Arrested for breaking the law of large numbers

So there’s this article in the New York Times today, by James B. Stewart, called “Apple Confronts the Law of Large Numbers,”1 and it’s been linked to a lot in the Apple-centric corner of the internet, including a Linked List mention at Daring Fireball.

Let’s cut to the chase:

The New York Times doesn’t know shit about the Law of Large numbers. nytimes.com/2012/02/25/bus…
  — Dr. Drang (@drdrang) Fri Feb 24 2012

I don’t really have a problem with the central premise of the article, which is that Apple can’t grow forever at the pace it’s been at recently. I’m not sure why such a self-evident truth needs to take up space in the New York Times—any company that’s growing faster than the economy as a whole can’t continue to do so forever because eventually it would have to become larger than the economy it’s part of—but then I don’t understand why the Times publishes a lot of things.2

After telling us Apple’s growth is mathematically guaranteed to slow, Stewart then drops this gem:

The law of large numbers may explain why, even at its recent lofty stock price, Apple looks like a bargain by most measures.

Emerson said a foolish consistency is the hobgoblin of little minds, but most people like to put at least a few paragraphs between their self-contradictory statements.

But let’s set aside the question of Apple’s future market value. The truly objectionable part of the article is these two paragraphs:

Here is the rub: Apple is so big, it’s running up against the law of large numbers.

Also known as the golden theorem, with a proof attributed to the 17th-century Swiss mathematician Jacob Bernoulli, the law states that a variable will revert to a mean over a large sample of results. In the case of the largest companies, it suggests that high earnings growth and a rapid rise in share price will slow as those companies grow ever larger.

Bullshit.

Let’s start with what the Law of Large Numbers really states. Put simply, it says that the sample mean of a random variable will tend toward the underlying population mean as the number of samples grows larger. For example, Wolfram Alpha says the average height of an adult male is 5′ 9″. If you measured the height of a few randomly selected men, you might get an average for your sample that’s quite far from 5′ 9″. But if you increased the size of the sample, the tendency would be for your sample average to move closer to 5′ 9″.

The law does not state that “a variable will revert to a mean over a large sample of results.” The Law of Large Numbers says nothing about individual measurements; it’s all about averages. And it certainly doesn’t “suggest” anything about the future growth of large companies.

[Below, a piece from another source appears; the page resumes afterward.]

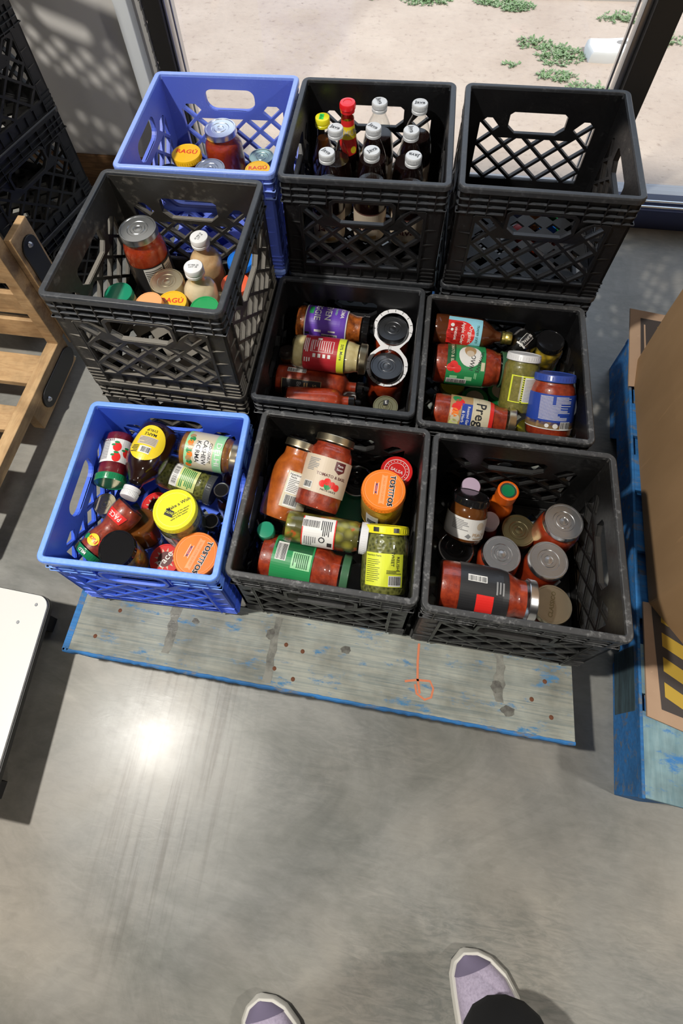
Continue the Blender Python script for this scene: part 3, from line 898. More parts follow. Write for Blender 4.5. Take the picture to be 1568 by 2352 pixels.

If the Law of Large Numbers worked the way Stewart says, you could repeatedly measure the height of Dirk Nowitzki and he’d eventually shrink down to 5′ 9″. I’m surprised the Mavericks’ opponents haven’t thought of this.

What really bothers me about the Times article is Stewart’s pretense of scholarship with the bit about Jacob Bernoulli. He obviously knows nothing about the subject and is basically just rewriting Wikipedia in an attempt to appear erudite. Unsuspecting readers may think Stewart knows what he’s talking about.

By the way, Jacob is not the Bernoulli of Bernoulli’s Principle. That was Daniel, who’s made two appearances in this blog, once in a post about the water level in my toilet and more recently in a post about a huge hydraulic forging press. Jacob, whose name is often Anglicized to James, is the Bernoulli of Euler-Bernoulli beam theory,3 a topic near and dear to my heart but unrelated to the Law of Large Numbers. More to the point, he’s also the Bernoulli of Bernoulli trials, which is pretty closely related to the Law of Large Numbers, and was discussed in this post about confidence intervals and the choice of sample size.

(And that, Mr. Stewart, is how you do erudite. Leave the Bernoullis alone. Stick with what you do best: transcribing your credulous interviews with analysts. You know, like the one near the end of the article with the analyst who thinks Microsoft is the company that best understands cloud computing.)


  1. That’s what it’s title was this afternoon when I first read it. It’s since been renamed to “Confronting a Law of Limits.” 

  2. Maureen Dowd’s column, in particular. 

  3. Beam theory is discussed on pages 5 and 6 of the linked PDF, which is, essentially, the Encyclopedia Britannica entry on solid mechanics. The author, James R. Rice, is one of the giants in the field of solid mechanics, having invented the J-integral method for elastic-plastic fracture mechanics analysis.